A renovação do Congresso fora espetacular. Os novos deputados e senadores, recém-eleitos, iriam votar as reformas do Estado. Eram bem preparados intelectualmente, de passado exemplar, trabalhadores, cônscios de seus deveres e imbuídos de elevado espírito público. Os poucos parlamentares reeleitos, temerosos, mudaram de comportamento. De consciência também renovada, pretendiam esquecer os erros e intrigas do passado.

Eram novos homens.

O Brasil, segundo eles, precisaria urgentemente mudar. Chegara, portanto, a vez de “passá-lo a limpo”, de fazer resplandecer as cores verde e amarela, agora combinadas com as dos partidos políticos, num matiz de extraordinária beleza, marchando rumo ao desenvolvimento.

Votariam todas as reformas necessárias às mudanças que o país reclama, revisariam leis, códigos e regulamentos obsoletos e retrógrados, sem pressões do governo, sem aliciamento, cobrança de comissões, nepotismo ou qualquer favorecimento.

O Congresso Nacional, renovado quantitativa e qualitativamente, também votaria a reforma política. Modificaria o atual processo eleitoral, instituiria o voto distrital, a fidelidade partidária e o financiamento de campanhas eleitorais pelo Estado, nivelando a eleição de candidatos, reduzindo a influência do poder econômico, extinguindo as vergonhosas sobras de campanha e dificultando os caminhos que levam à corrupção.

Estariam dispostos a muitas outras mudanças. Por exemplo, as poucas empresas estatais que ainda restavam, o PT as privatizaria em breve. O Banco Central teria autoridade administrativa independente, o Banco do Brasil e a Caixa Econômica, enquanto não privatizados, e todo órgão público seriam dirigidos por técnicos das próprias instituições, sem qualquer ingerência política.

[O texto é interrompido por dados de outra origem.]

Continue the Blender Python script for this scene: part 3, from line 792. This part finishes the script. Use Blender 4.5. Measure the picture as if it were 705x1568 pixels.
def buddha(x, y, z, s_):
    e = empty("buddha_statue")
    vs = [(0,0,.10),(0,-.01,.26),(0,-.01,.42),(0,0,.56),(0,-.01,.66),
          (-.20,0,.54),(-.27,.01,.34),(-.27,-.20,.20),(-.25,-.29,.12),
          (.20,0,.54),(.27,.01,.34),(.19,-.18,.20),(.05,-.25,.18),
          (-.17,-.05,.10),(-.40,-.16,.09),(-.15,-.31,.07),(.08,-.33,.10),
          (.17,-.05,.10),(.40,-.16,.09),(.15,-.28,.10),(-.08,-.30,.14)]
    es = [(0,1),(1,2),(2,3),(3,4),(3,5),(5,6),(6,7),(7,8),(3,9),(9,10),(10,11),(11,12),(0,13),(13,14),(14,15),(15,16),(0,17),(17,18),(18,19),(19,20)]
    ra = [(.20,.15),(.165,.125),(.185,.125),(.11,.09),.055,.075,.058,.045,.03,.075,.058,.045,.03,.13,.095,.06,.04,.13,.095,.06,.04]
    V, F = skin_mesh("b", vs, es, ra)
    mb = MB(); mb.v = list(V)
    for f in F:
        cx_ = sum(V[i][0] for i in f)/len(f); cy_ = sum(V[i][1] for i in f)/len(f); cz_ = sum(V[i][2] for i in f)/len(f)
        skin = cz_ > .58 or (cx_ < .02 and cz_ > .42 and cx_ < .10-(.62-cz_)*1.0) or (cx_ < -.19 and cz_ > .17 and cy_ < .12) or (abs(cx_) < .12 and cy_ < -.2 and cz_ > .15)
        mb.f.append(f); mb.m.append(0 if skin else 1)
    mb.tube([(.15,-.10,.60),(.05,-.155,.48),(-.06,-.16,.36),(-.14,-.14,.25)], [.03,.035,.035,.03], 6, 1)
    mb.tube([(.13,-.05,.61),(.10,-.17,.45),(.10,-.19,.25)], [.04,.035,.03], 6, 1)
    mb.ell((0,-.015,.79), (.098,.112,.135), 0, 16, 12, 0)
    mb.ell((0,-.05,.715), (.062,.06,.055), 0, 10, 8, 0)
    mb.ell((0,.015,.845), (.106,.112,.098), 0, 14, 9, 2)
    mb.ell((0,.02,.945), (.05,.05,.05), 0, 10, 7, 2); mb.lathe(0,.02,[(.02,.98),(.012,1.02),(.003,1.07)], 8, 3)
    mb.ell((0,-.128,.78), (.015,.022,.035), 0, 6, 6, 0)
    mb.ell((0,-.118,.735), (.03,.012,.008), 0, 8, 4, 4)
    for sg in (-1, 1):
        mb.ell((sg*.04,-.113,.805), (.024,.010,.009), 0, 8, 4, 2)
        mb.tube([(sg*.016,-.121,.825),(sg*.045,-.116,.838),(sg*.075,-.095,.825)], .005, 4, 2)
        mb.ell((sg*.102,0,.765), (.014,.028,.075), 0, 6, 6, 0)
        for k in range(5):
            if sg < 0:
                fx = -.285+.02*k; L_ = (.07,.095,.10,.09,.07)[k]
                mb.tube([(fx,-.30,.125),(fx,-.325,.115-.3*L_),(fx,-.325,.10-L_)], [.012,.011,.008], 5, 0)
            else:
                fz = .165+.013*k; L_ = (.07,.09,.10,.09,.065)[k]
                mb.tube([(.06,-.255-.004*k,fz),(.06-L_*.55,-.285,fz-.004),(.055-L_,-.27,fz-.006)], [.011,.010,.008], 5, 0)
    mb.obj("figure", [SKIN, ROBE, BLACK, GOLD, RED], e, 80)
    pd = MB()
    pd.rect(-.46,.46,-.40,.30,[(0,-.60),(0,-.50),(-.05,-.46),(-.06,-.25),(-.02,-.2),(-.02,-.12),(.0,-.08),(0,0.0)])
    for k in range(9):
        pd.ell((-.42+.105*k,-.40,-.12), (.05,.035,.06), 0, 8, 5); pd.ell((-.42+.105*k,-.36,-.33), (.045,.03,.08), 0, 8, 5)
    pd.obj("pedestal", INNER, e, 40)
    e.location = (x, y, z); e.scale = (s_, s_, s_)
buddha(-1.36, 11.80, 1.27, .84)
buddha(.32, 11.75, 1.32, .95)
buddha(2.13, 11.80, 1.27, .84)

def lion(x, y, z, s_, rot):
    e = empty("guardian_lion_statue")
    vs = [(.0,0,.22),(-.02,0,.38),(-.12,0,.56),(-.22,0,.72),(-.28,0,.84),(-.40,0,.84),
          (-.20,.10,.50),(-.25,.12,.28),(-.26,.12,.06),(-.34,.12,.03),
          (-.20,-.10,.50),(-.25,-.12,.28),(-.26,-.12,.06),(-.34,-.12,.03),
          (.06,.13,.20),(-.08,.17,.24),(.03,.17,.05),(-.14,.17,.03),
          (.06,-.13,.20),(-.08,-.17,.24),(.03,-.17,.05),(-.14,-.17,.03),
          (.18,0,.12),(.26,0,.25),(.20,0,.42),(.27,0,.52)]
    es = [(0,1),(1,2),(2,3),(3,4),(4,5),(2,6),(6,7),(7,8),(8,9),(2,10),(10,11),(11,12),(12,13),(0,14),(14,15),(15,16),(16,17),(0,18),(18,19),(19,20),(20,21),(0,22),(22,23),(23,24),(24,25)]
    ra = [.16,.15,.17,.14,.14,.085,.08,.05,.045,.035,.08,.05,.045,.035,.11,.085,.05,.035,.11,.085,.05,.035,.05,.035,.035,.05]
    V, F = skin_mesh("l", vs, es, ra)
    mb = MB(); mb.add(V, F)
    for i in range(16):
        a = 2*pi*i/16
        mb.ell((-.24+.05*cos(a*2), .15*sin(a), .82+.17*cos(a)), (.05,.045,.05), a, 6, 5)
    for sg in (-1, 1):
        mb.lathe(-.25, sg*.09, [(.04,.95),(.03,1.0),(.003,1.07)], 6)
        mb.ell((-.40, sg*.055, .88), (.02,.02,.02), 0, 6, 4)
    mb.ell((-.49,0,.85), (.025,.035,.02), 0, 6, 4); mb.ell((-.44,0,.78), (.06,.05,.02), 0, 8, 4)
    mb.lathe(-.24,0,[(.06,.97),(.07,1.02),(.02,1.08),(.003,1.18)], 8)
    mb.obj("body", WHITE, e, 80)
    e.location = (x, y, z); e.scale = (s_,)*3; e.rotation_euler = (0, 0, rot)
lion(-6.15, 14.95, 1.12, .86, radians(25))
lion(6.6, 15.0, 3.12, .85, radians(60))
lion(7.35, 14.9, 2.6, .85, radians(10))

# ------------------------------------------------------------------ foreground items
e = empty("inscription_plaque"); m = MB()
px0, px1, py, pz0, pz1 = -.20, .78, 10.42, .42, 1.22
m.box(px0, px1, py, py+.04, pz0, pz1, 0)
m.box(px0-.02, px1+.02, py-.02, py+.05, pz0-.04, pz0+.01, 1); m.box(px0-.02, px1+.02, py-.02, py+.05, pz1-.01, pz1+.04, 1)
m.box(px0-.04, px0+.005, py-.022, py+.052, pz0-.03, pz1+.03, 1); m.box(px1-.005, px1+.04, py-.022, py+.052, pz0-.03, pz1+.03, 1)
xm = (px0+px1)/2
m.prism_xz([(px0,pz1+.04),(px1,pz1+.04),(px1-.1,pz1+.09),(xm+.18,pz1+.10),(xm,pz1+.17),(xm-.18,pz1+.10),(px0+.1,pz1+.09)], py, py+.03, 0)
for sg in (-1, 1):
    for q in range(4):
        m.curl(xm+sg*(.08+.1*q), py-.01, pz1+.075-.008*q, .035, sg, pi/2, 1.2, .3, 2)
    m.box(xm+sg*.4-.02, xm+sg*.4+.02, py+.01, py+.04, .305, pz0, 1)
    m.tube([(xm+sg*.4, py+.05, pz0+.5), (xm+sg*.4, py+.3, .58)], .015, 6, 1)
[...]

As reformas alcançariam os Tribunais Superiores de Justiça, os Tribunais de Contas da União e dos Estados que, segundo a visão dos novos e dos renovados parlamentares seriam ocupados por figuras de notório saber jurídico, mediante concurso público. Sem apadrinhamento político. As nomeações, antes um prêmio a políticos rejeitados pelo voto popular, seriam coisas do passado.

O político, na visão dos novos parlamentares, seria portador da vontade do eleitor, atento vigilante da moralidade pública, voltado para os interesses da sociedade, comprometido com as regras da moral e dos bons costumes.

Os novos governadores dos estados, elevados ao posto no dia em que o eleitor elegeu Lula, seriam exemplo de bons administradores, honestos, valorosos articuladores entre o Congresso e o Governo Central.

Meus amigos, abismados, olhavam-me impressionados, sem piscar os olhos, até que um deles comentou:

“Sonho de velho não se realiza. Não há tempo para isso”.